Ja, viele Ideen flossen da zusammen. Zwar war es nicht meine Absicht, einen “Kunstfilm” zu machen, vielmehr wollte ich eine einfache Geschichte erzählen, die alle verstehen. Aber klar, es ist ein Autorenfilm und keiner, der die breite Masse ansprechen wird. Ich wollte Elemente aus der zeitgenössischen Kunst in den Film einbringen und damit Leute erreichen, die sich normalerweise nicht für Museen und Kunst interessieren. Auch Menschen unterschiedlicher Generationen. Gleichzeitig war mir wichtig, dass es in Avanti auch “authentische” Elemente hat – so etwa das Lied «Mamma mia, dammi cento lire», das meine Grossmutter jeweils zu singen pflegte und das auch in meinem Video Wouldn’t it be Nice vorkommt. Ich glaube, je näher man sich authentischem Material annähert, umso mehr vermag man die Menschen zu berühren.
Ist die Kunst eine Möglichkeit für Sie, eigene Erlebnisse und Obsessionen zu thematisieren?

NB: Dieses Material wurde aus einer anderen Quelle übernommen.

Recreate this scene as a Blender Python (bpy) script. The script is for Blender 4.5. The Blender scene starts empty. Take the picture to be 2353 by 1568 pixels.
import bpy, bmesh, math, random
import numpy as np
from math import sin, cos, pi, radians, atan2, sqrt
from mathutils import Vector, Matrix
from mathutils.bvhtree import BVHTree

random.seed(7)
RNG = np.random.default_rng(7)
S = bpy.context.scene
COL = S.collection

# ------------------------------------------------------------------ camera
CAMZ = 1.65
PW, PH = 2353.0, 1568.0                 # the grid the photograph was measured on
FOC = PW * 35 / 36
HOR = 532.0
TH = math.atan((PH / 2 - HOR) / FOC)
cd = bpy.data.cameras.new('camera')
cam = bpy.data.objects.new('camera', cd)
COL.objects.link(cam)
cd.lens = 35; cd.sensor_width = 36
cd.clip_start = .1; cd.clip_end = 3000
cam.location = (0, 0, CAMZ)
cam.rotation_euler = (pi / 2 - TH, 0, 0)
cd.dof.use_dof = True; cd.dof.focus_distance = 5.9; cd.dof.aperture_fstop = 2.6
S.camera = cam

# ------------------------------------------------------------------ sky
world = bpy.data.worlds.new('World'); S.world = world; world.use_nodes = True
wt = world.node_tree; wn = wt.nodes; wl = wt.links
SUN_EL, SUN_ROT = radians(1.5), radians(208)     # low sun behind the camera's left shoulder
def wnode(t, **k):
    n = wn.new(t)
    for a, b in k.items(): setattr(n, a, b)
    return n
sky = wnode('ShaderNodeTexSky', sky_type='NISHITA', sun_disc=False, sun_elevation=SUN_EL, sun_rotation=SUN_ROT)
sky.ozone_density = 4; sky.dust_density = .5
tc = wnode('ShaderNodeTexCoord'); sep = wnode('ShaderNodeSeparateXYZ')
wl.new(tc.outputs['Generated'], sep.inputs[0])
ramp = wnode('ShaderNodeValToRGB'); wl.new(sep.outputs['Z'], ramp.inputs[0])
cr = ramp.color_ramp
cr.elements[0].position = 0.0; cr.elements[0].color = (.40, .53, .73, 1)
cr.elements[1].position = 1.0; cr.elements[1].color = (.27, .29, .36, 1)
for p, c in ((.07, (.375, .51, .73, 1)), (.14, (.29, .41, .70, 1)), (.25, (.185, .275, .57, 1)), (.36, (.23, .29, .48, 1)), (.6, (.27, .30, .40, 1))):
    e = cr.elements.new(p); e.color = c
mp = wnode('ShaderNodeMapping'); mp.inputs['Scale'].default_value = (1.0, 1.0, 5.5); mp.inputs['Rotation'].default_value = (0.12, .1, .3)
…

Ich wollte immer möglichst nah über mich selbst sprechen – über Empfindungen, die ich habe, über ganz persönliche Bilder und Gedanken – und versuchen, davon ausgehend, universell zu werden. Dabei ging ich von alltäglichen Handlungen aus, drehte bei mir zu Hause, mit Freunden … So etwa auch in Angels Camp, den ich für die Biennale in Venedig gemacht und fast ausschliesslich mit Freunden gedreht habe. Wir haben in einem Naturschutzpark gedreht, haben am Strand geschlafen – es war eine Art Leben im Kollektiv, Kunst und Leben waren ganz eng miteinander verbunden. In Avanti wiederum ist Monique Mélinand, sie spielt die Grossmutter, im realen Leben eng befreundet mit Miou-Miou, die Suzannes Schwester spielt. Diese Verknüpfungen mag ich sehr – das spiegelt sich auch in meinen anderen Werken, wo Leben / Familie / Freunde und Kunst häufig ineinander übergehen. Was mich im Grunde am meisten interessiert, sind die Beziehungen zwischen den Individuen, die Frage, wie eine Gemeinschaft funktioniert. Ob das nun eine Familie ist, der Freundeskreis oder eine Clique von Jugendlichen.
Wie würden Sie Ihre Erfahrung mit dem Filmemachen nun nach Avanti beschreiben?
Es ist insbesondere eine Arbeit im Kollektiv. Das unterscheidet sich sehr von meinem bisherigen Vorgehen, wenn ich etwa von einem Museum eine Carte blanche für eine Installation erhalte. Beim Film wird jede Etappe besprochen – gemeinsam. Mir gefiel das, in einer Art Thinktank-Kollektiv zu sein – auch im Verbund mit dem Produzenten. Ich habe viel gelernt – unter anderem, eine Geschichte zu schreiben. In der Kunst gehe ich üblicherweise von emotional starken Augenblicken aus, ohne diese dann in eine komplexe Geschichte einbauen zu müssen – hier musste ich nach einem anfänglichen Drehbuchentwurf dem (emotionalen) “Fleisch” noch ein entsprechendes (Erzähl-)“Skelett” hinzufügen.
Ihr nächstes Projekt?
Ich habe fünf lange Jahre mit Avanti verbracht – und erwarte nun mit Ungeduld die Feedbacks. Ich möchte noch etwas Zeit verstreichen lassen und Distanz gewinnen, um das Werk besser einschätzen zu können. Vorerst wende ich mich aber wieder einem Ausstellungsprojekt zu – einer Art Fortsetzung von «Family Viewing»: eine Installation mit rund dreissig Projektionen auf Monitoren. Dabei geht es wieder um die Familie – insbesondere um Sammlungen, die meine Grossmutter gemacht hat. Am Ende ihres Lebens konnte sie nicht mehr in ihren Garten gehen – so begann sie zu zeichnen. Nach ihrem Tod fand man über tausend Blumenzeichnungen. Oder sie sammelte Steine – und unter jedem Stein stand auf einem kleinen Papierchen, wer ihn ihr geschenkt und wo man ihn gefunden hatte. Es wird letztlich eine Hommage an meine Grossmutter, die vor zweieinhalb Jahren verstorben ist – und wieder eine Reverenz an die Erinnerung mit der Frage: Was tut man mit solchen Dingen?